▶ TASK INSTRUCTIONS
Output the material beneath this task exactly, images excluded.

————

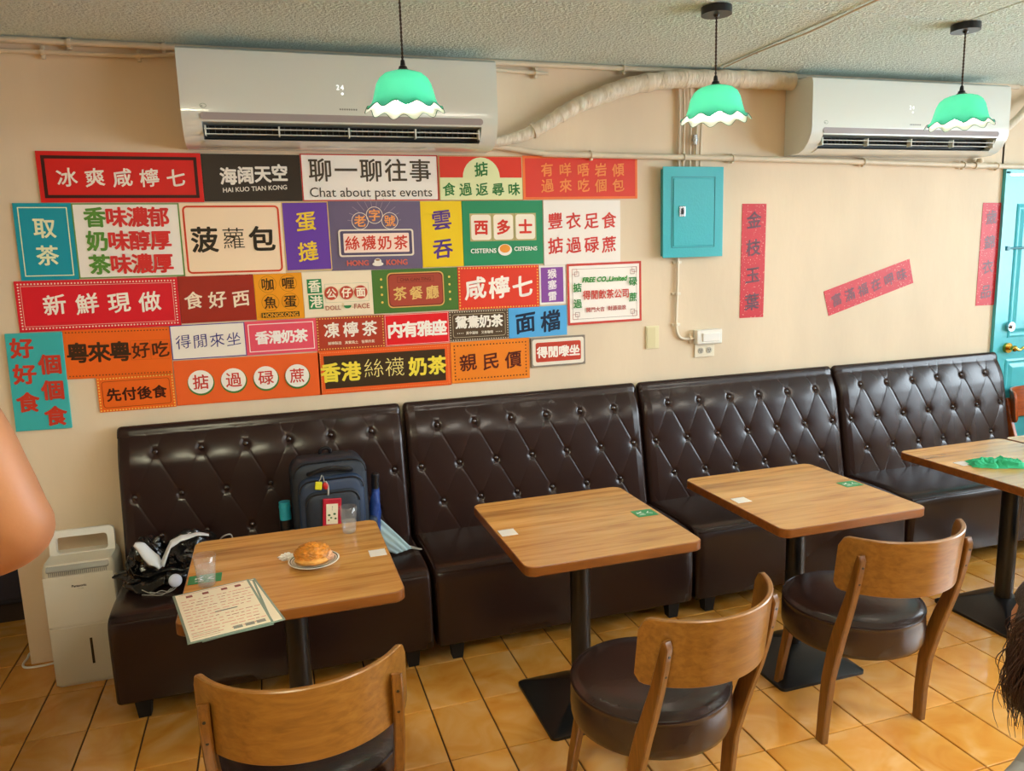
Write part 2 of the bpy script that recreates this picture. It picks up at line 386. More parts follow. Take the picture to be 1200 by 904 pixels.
# dark cabinet seen past the free end of the wall
c = thing('dark_cabinet', 'dark navy cabinet standing in shadow past the wall end at far left', 'cabinet', (-1.1, .72, 0))
b = MB(); b.box((0, 0, .50), (2.0, .5, .78), bev=.008); b.build('body', mat('navy_laminate', '#141a2c', .5), c, smooth=False)
b = MB(); b.box((0, .02, .055), (1.96, .44, .11)); b.build('plinth', mat('brown_plinth', '#2a1b12', .6), c, smooth=False)
b = MB(); b.box((0, -.01, .905), (2.04, .54, .03), bev=.004); b.build('worktop', M_dark, c, smooth=False)
for x in (-.67, 0, .67):
    b = MB(); b.box((x, -.257, .5), (.64, .016, .72), bev=.004); dr = b.build('door', mat('navy_laminate_door', '#1a2136', .45), c, smooth=False)
    b = MB(); b.box((x+.25, -.272, .62), (.012, .02, .1), bev=.003); b.build('handle', M_steel, dr)

# ------------------------------------------------------------------ ceiling lights (behind the camera)
for i, (x, y, wd) in enumerate([(2.6, -3.1, 'left of the front pair'), (5.0, -3.1, 'right of the front pair'), (.5, -3.75, 'rear left'), (4.2, -5.2, 'rear right')]):
    L = thing('ceiling_light', 'square ceiling light panel behind the camera, '+wd, 'light', (x, y, 2.64), 0, 'ceiling light panels')
    b = MB(); b.box((0, 0, -.02), (.62, .62, .04), bev=.004); b.build('frame', M_white, L, smooth=False)
    b = MB(); b.box((0, 0, -.042), (.58, .58, .006)); b.build('diffuser', M_panelw if x < 2 else M_panel, L, smooth=False)

# ------------------------------------------------------------------ benches
W = 1.236; BX = .187
ROWZ = [.93, .745, .572]
def rowcoord(z):
    if z >= ROWZ[1]: return (ROWZ[0]-z)/(ROWZ[0]-ROWZ[1])
    return 1+(ROWZ[1]-z)/(ROWZ[1]-ROWZ[2])
buttons = [(.1505+BX*i, ROWZ[0]) for i in range(6)] + [(.057+BX*i, ROWZ[1]) for i in range(7)] + [(.1505+BX*i, ROWZ[2]) for i in range(6)]
def backy(z): return -.20+(z-.43)*(.10/.54)+max(0, z-.865)**2*1.9
def tuft(x, z):
    r = rowcoord(z); a = (x-.1505)/BX-r/2; c = (x-.1505)/BX+r/2
    fade = 1.0 if r > -.15 else max(0, 1-(-.15-r)/.5)
    da = abs(a-round(a))*BX*.887; dc = abs(c-round(c))*BX*.887
    d = .0016*abs(math.sin(PI*a)*math.sin(PI*c))-(.0026*math.exp(-da/.0022)+.0011*math.exp(-dc/.0018))*fade+.006
    for bx_, bz in buttons:
        q = (x-bx_)**2+(z-bz)**2
        if q < .006: d -= .011*math.exp(-q/.00022)+.003*math.exp(-q/.0014)
    return d
bench = thing('booth_bench', 'leftmost dark brown leather booth bench, with the backpack and bag on it', 'bench', (1.075, 0, 0), 0, 'buttoned leather booth benches')
def make_back(b):
    prof = []
    for k in range(140):
        z = .40+(1.0-.40)*k/139; prof.append((backy(z), z, True))
    y0 = backy(1.0); R_ = (-y0-.014)/1.976
    for k in range(1, 13):
        a = PI*.93*k/12
        prof.append((y0+R_*(1-math.cos(a)), 1.0+R_*math.sin(a)*1.9, False))
    prof.append((-.004, .98, False)); prof.append((-.004, .40, False))
    NU = 400; rings = []
    for i in range(NU+1):
        x = W*i/NU; e = min(x, W-x); rr = .022
        edge = 0 if e >= rr else -rr*(1-math.sqrt(max(0, 1-((rr-e)/rr)**2)))
        m = min(1, e/.05); ring = []
        for (y, z, t) in prof:
            if t: d = tuft(x, z)*m + edge; ring.append((x-W/2, y-d*.98, z+d*.18))
            elif y < -.02:
                d = .010*m*(1-(z-1.0)/.06*.3)+edge*.8; ring.append((x-W/2, y-d*.5 if y < y0+R_ else y, z+edge*.8))
            else: ring.append((x-W/2, y, z+edge*.8 if z > .5 else z))
        rings.append(ring)
    b.rings(rings)
b = MB(); make_back(b); back = b.build('backrest', M_leather, bench, ang=50)
for bx_, bz in buttons:
    b = MB(); b.sph((0, 0, 0), .0128, (1, .7, 1), 16, 10); o = b.build('button', M_button, back)
    d = tuft(bx_, bz); o.location = (bx_-W/2, backy(bz)-d-.007, bz)
b = MB()
def seat_ring(x, ex):
    pts = []
    prof = [(-.004, .43), (-.1, .432), (-.22, .434), (-.36, .438), (-.5, .438), (-.58, .434), (-.622, .428), (-.642, .416), (-.650, .40), (-.653, .37), (-.655, .30), (-.655, .2), (-.653, .13), (-.650, .085), (-.64, .076), (-.3, .074), (-.004, .074)]
    for k, (y, z) in enumerate(prof):
        w_ = .004*math.sin(7*x+3)*math.exp(-((z-.12)/.08)**2) if k in (10, 11, 12) else 0
        zz = z-ex if z > .25 else z+ex*.3
        pts.append((x, y+ex*1.0 if y < -.5 else y, zz+.0015*math.sin(11*x)*(z > .40)))
        if w_: pts[-1] = (x, pts[-1][1]-w_, pts[-1][2])
    return pts
N = 60; rings = []
for i in range(N+1):
    t = i/N; x = -W/2+W*t; e = min(t, 1-t)*W; rr = .02
    if e > .03 and i % 1: continue
    rings.append((x, 0))
rs = [(-W/2, .02), (-W/2+.003, .010), (-W/2+.008, .004), (-W/2+.018, .0)] + [(-W/2+.018+(W-.036)*k/40, 0) for k in range(1, 40)] + [(W/2-.018, 0), (W/2-.008, .004), (W/2-.003, .010), (W/2, .02)]
b.rings([seat_ring(x, ex) for x, ex in rs]); b.build('seat', M_leather_seat, bench, ang=40)
# welt along the front edge
b = MB(); b.tube([(-W/2+.02, -.646, .414), (W/2-.02, -.646, .414)], .004, n=8); b.build('welt', M_leather, bench)
for x in (-W/2+.09, W/2-.09):
    for y in (-.6, -.08):
        b = MB(); b.rings([[(x-.022, y-.022, 0), (x+.022, y-.022, 0), (x+.022, y+.022, 0), (x-.022, y+.022, 0)], [(x-.03, y-.03, .076), (x+.03, y-.03, .076), (x+.03, y+.03, .076), (x-.03, y+.03, .076)]])
        b.build('leg', M_dark, bench, smooth=False)
for k, lb in ((1, 'dark brown leather booth bench, second from the left, behind the second table'),
              (2, 'dark brown leather booth bench under the teal electrical box and wall switch'),
              (3, 'dark brown leather booth bench at the right end beside the turquoise door')):
    dup(bench, (1.075+1.251*k, 0, 0), 0, lb)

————

▶ EXPECTED OUTPUT
Write part 2 of the bpy script that recreates this picture. It picks up at line 386. More parts follow. Take the picture to be 1200 by 904 pixels.
# dark cabinet seen past the free end of the wall
c = thing('dark_cabinet', 'dark navy cabinet standing in shadow past the wall end at far left', 'cabinet', (-1.1, .72, 0))
b = MB(); b.box((0, 0, .50), (2.0, .5, .78), bev=.008); b.build('body', mat('navy_laminate', '#141a2c', .5), c, smooth=False)
b = MB(); b.box((0, .02, .055), (1.96, .44, .11)); b.build('plinth', mat('brown_plinth', '#2a1b12', .6), c, smooth=False)
b = MB(); b.box((0, -.01, .905), (2.04, .54, .03), bev=.004); b.build('worktop', M_dark, c, smooth=False)
for x in (-.67, 0, .67):
    b = MB(); b.box((x, -.257, .5), (.64, .016, .72), bev=.004); dr = b.build('door', mat('navy_laminate_door', '#1a2136', .45), c, smooth=False)
    b = MB(); b.box((x+.25, -.272, .62), (.012, .02, .1), bev=.003); b.build('handle', M_steel, dr)

# ------------------------------------------------------------------ ceiling lights (behind the camera)
for i, (x, y, wd) in enumerate([(2.6, -3.1, 'left of the front pair'), (5.0, -3.1, 'right of the front pair'), (.5, -3.75, 'rear left'), (4.2, -5.2, 'rear right')]):
    L = thing('ceiling_light', 'square ceiling light panel behind the camera, '+wd, 'light', (x, y, 2.64), 0, 'ceiling light panels')
    b = MB(); b.box((0, 0, -.02), (.62, .62, .04), bev=.004); b.build('frame', M_white, L, smooth=False)
    b = MB(); b.box((0, 0, -.042), (.58, .58, .006)); b.build('diffuser', M_panelw if x < 2 else M_panel, L, smooth=False)

# ------------------------------------------------------------------ benches
W = 1.236; BX = .187
ROWZ = [.93, .745, .572]
def rowcoord(z):
    if z >= ROWZ[1]: return (ROWZ[0]-z)/(ROWZ[0]-ROWZ[1])
    return 1+(ROWZ[1]-z)/(ROWZ[1]-ROWZ[2])
buttons = [(.1505+BX*i, ROWZ[0]) for i in range(6)] + [(.057+BX*i, ROWZ[1]) for i in range(7)] + [(.1505+BX*i, ROWZ[2]) for i in range(6)]
def backy(z): return -.20+(z-.43)*(.10/.54)+max(0, z-.865)**2*1.9
def tuft(x, z):
    r = rowcoord(z); a = (x-.1505)/BX-r/2; c = (x-.1505)/BX+r/2
    fade = 1.0 if r > -.15 else max(0, 1-(-.15-r)/.5)
    da = abs(a-round(a))*BX*.887; dc = abs(c-round(c))*BX*.887
    d = .0016*abs(math.sin(PI*a)*math.sin(PI*c))-(.0026*math.exp(-da/.0022)+.0011*math.exp(-dc/.0018))*fade+.006
    for bx_, bz in buttons:
        q = (x-bx_)**2+(z-bz)**2
        if q < .006: d -= .011*math.exp(-q/.00022)+.003*math.exp(-q/.0014)
    return d
bench = thing('booth_bench', 'leftmost dark brown leather booth bench, with the backpack and bag on it', 'bench', (1.075, 0, 0), 0, 'buttoned leather booth benches')
def make_back(b):
    prof = []
    for k in range(140):
        z = .40+(1.0-.40)*k/139; prof.append((backy(z), z, True))
    y0 = backy(1.0); R_ = (-y0-.014)/1.976
    for k in range(1, 13):
        a = PI*.93*k/12
        prof.append((y0+R_*(1-math.cos(a)), 1.0+R_*math.sin(a)*1.9, False))
    prof.append((-.004, .98, False)); prof.append((-.004, .40, False))
    NU = 400; rings = []
    for i in range(NU+1):
        x = W*i/NU; e = min(x, W-x); rr = .022
        edge = 0 if e >= rr else -rr*(1-math.sqrt(max(0, 1-((rr-e)/rr)**2)))
        m = min(1, e/.05); ring = []
        for (y, z, t) in prof:
            if t: d = tuft(x, z)*m + edge; ring.append((x-W/2, y-d*.98, z+d*.18))
            elif y < -.02:
                d = .010*m*(1-(z-1.0)/.06*.3)+edge*.8; ring.append((x-W/2, y-d*.5 if y < y0+R_ else y, z+edge*.8))
            else: ring.append((x-W/2, y, z+edge*.8 if z > .5 else z))
        rings.append(ring)
    b.rings(rings)
b = MB(); make_back(b); back = b.build('backrest', M_leather, bench, ang=50)
for bx_, bz in buttons:
    b = MB(); b.sph((0, 0, 0), .0128, (1, .7, 1), 16, 10); o = b.build('button', M_button, back)
    d = tuft(bx_, bz); o.location = (bx_-W/2, backy(bz)-d-.007, bz)
b = MB()
def seat_ring(x, ex):
    pts = []
    prof = [(-.004, .43), (-.1, .432), (-.22, .434), (-.36, .438), (-.5, .438), (-.58, .434), (-.622, .428), (-.642, .416), (-.650, .40), (-.653, .37), (-.655, .30), (-.655, .2), (-.653, .13), (-.650, .085), (-.64, .076), (-.3, .074), (-.004, .074)]
    for k, (y, z) in enumerate(prof):
        w_ = .004*math.sin(7*x+3)*math.exp(-((z-.12)/.08)**2) if k in (10, 11, 12) else 0
        zz = z-ex if z > .25 else z+ex*.3
        pts.append((x, y+ex*1.0 if y < -.5 else y, zz+.0015*math.sin(11*x)*(z > .40)))
        if w_: pts[-1] = (x, pts[-1][1]-w_, pts[-1][2])
    return pts
N = 60; rings = []
for i in range(N+1):
    t = i/N; x = -W/2+W*t; e = min(t, 1-t)*W; rr = .02
    if e > .03 and i % 1: continue
    rings.append((x, 0))
rs = [(-W/2, .02), (-W/2+.003, .010), (-W/2+.008, .004), (-W/2+.018, .0)] + [(-W/2+.018+(W-.036)*k/40, 0) for k in range(1, 40)] + [(W/2-.018, 0), (W/2-.008, .004), (W/2-.003, .010), (W/2, .02)]
b.rings([seat_ring(x, ex) for x, ex in rs]); b.build('seat', M_leather_seat, bench, ang=40)
# welt along the front edge
b = MB(); b.tube([(-W/2+.02, -.646, .414), (W/2-.02, -.646, .414)], .004, n=8); b.build('welt', M_leather, bench)
for x in (-W/2+.09, W/2-.09):
    for y in (-.6, -.08):
        b = MB(); b.rings([[(x-.022, y-.022, 0), (x+.022, y-.022, 0), (x+.022, y+.022, 0), (x-.022, y+.022, 0)], [(x-.03, y-.03, .076), (x+.03, y-.03, .076), (x+.03, y+.03, .076), (x-.03, y+.03, .076)]])
        b.build('leg', M_dark, bench, smooth=False)
for k, lb in ((1, 'dark brown leather booth bench, second from the left, behind the second table'),
              (2, 'dark brown leather booth bench under the teal electrical box and wall switch'),
              (3, 'dark brown leather booth bench at the right end beside the turquoise door')):
    dup(bench, (1.075+1.251*k, 0, 0), 0, lb)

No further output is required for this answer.